Składniki na spód:
- paczka biszkoptów
Pianka truskawkowa:
- 500ml śmietanki kremówki
- 1 galaretka truskawkowa
Dodatkowo:
- około 500g truskawek
- 1 galaretka truskawkowa
Blaszkę do pieczenia lub inną formę – np. szkalne naczynie wykładamy biszkoptami – ja ułożyłam 2 warstwy 0 jedną spodami do dołu, drugą do góry, gdzie układałam tą drugą warstwę w lukach między tymi na spodzie.
Rozpuszczamy galaretki – tą do kremu dokładnie rozpuszczamy w 200ml wrzątku, natomiast galaretkę na wierzch rozpuszczamy zgodnie z przepisem na opakowaniu. Odstawiamy do ostygnięcia.
Gdy galaretka do śmietany całkowicie ostygnie, zabieramy się za robienie kremu. Dobrze schłodzoną śmietankę ubijamy mikserem, ale nie całkowicie na sztywno – mniej więcej na konsystencję gęstej śmietany. Następnie do śmietany dodajemy po kilka łyżek zimnej rozpuszczonej galaretki i delikatnie, za pomocą łyżki lub silikonowej łopatki, mieszamy do połączenia. Dodajemy resztę galaretkę i mieszamy aż składniki będą dokładnie połączone. Gotową masę przekładamy na biszkopty, równo rozsmarowujemy i wkładamy do lodówki, na około godziny, aby masa lekko zastygła. W międzyczasie przygotowujemy truskawki – wybieramy najładniejsze, myjemy, kroimy w plasterki i odstawiamy do późniejszego udekorowania ciasta.
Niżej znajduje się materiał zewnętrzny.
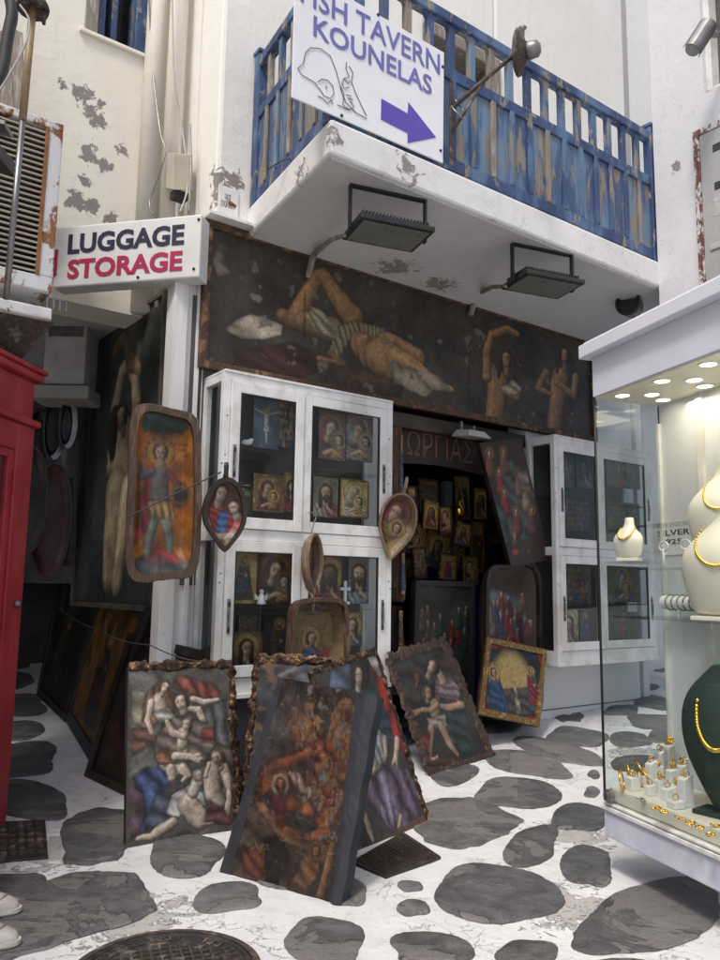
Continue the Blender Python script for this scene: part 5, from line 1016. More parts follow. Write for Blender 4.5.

Po godzinie, ciasto z zastygniętą masą truskawkową dekorujemy przekrojonymi truskawkami według własnych upodobań i następnie zalewamy galaretką – uwaga, najlepiej wylewać galaretkę gdy ma konsystencje żelu, wtedy nie wsiąknie w szczeliny. Ciasto wstawiamy na kolejne 2 godziny do całkowitego zastygnięcie galaretki. Po tym czasie jest gotowe do jedzenia.